** start **
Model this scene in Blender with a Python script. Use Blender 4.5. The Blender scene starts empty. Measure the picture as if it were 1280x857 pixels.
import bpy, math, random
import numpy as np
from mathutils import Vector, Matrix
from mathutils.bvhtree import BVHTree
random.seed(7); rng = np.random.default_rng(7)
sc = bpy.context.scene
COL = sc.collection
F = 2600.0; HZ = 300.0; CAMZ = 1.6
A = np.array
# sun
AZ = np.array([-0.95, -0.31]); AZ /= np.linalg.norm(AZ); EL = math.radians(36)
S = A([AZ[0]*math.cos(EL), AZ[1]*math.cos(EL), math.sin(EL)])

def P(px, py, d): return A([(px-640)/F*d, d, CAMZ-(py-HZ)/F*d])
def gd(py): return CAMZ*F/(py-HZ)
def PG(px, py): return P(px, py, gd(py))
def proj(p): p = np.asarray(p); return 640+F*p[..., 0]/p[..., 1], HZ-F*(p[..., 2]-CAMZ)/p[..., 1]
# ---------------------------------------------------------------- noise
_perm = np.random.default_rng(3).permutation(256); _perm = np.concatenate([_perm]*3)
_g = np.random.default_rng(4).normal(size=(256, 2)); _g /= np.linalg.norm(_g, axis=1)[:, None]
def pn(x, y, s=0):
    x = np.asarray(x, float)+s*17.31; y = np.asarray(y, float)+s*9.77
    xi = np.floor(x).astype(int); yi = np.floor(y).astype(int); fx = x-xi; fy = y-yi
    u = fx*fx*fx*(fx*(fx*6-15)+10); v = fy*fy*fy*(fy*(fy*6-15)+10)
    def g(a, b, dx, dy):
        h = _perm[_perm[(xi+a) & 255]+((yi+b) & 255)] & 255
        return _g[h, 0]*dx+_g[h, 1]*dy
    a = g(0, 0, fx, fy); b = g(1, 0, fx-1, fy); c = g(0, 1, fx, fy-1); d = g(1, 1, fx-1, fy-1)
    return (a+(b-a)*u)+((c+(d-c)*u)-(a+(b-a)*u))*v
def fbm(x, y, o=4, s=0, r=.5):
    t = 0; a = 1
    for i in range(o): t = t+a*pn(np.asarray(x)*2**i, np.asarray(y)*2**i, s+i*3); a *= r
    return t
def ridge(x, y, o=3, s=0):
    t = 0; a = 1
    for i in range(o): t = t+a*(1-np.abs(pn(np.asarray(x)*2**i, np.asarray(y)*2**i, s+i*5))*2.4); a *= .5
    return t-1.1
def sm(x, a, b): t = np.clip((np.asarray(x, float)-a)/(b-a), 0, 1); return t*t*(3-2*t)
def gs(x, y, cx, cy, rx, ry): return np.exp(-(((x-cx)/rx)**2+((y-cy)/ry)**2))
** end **
Write out the material from the first line to the last, exactly.

FINAL RESULT:
Model this scene in Blender with a Python script. Use Blender 4.5. The Blender scene starts empty. Measure the picture as if it were 1280x857 pixels.
import bpy, math, random
import numpy as np
from mathutils import Vector, Matrix
from mathutils.bvhtree import BVHTree
random.seed(7); rng = np.random.default_rng(7)
sc = bpy.context.scene
COL = sc.collection
F = 2600.0; HZ = 300.0; CAMZ = 1.6
A = np.array
# sun
AZ = np.array([-0.95, -0.31]); AZ /= np.linalg.norm(AZ); EL = math.radians(36)
S = A([AZ[0]*math.cos(EL), AZ[1]*math.cos(EL), math.sin(EL)])

def P(px, py, d): return A([(px-640)/F*d, d, CAMZ-(py-HZ)/F*d])
def gd(py): return CAMZ*F/(py-HZ)
def PG(px, py): return P(px, py, gd(py))
def proj(p): p = np.asarray(p); return 640+F*p[..., 0]/p[..., 1], HZ-F*(p[..., 2]-CAMZ)/p[..., 1]
# ---------------------------------------------------------------- noise
_perm = np.random.default_rng(3).permutation(256); _perm = np.concatenate([_perm]*3)
_g = np.random.default_rng(4).normal(size=(256, 2)); _g /= np.linalg.norm(_g, axis=1)[:, None]
def pn(x, y, s=0):
    x = np.asarray(x, float)+s*17.31; y = np.asarray(y, float)+s*9.77
    xi = np.floor(x).astype(int); yi = np.floor(y).astype(int); fx = x-xi; fy = y-yi
    u = fx*fx*fx*(fx*(fx*6-15)+10); v = fy*fy*fy*(fy*(fy*6-15)+10)
    def g(a, b, dx, dy):
        h = _perm[_perm[(xi+a) & 255]+((yi+b) & 255)] & 255
        return _g[h, 0]*dx+_g[h, 1]*dy
    a = g(0, 0, fx, fy); b = g(1, 0, fx-1, fy); c = g(0, 1, fx, fy-1); d = g(1, 1, fx-1, fy-1)
    return (a+(b-a)*u)+((c+(d-c)*u)-(a+(b-a)*u))*v
def fbm(x, y, o=4, s=0, r=.5):
    t = 0; a = 1
    for i in range(o): t = t+a*pn(np.asarray(x)*2**i, np.asarray(y)*2**i, s+i*3); a *= r
    return t
def ridge(x, y, o=3, s=0):
    t = 0; a = 1
    for i in range(o): t = t+a*(1-np.abs(pn(np.asarray(x)*2**i, np.asarray(y)*2**i, s+i*5))*2.4); a *= .5
    return t-1.1
def sm(x, a, b): t = np.clip((np.asarray(x, float)-a)/(b-a), 0, 1); return t*t*(3-2*t)
def gs(x, y, cx, cy, rx, ry): return np.exp(-(((x-cx)/rx)**2+((y-cy)/ry)**2))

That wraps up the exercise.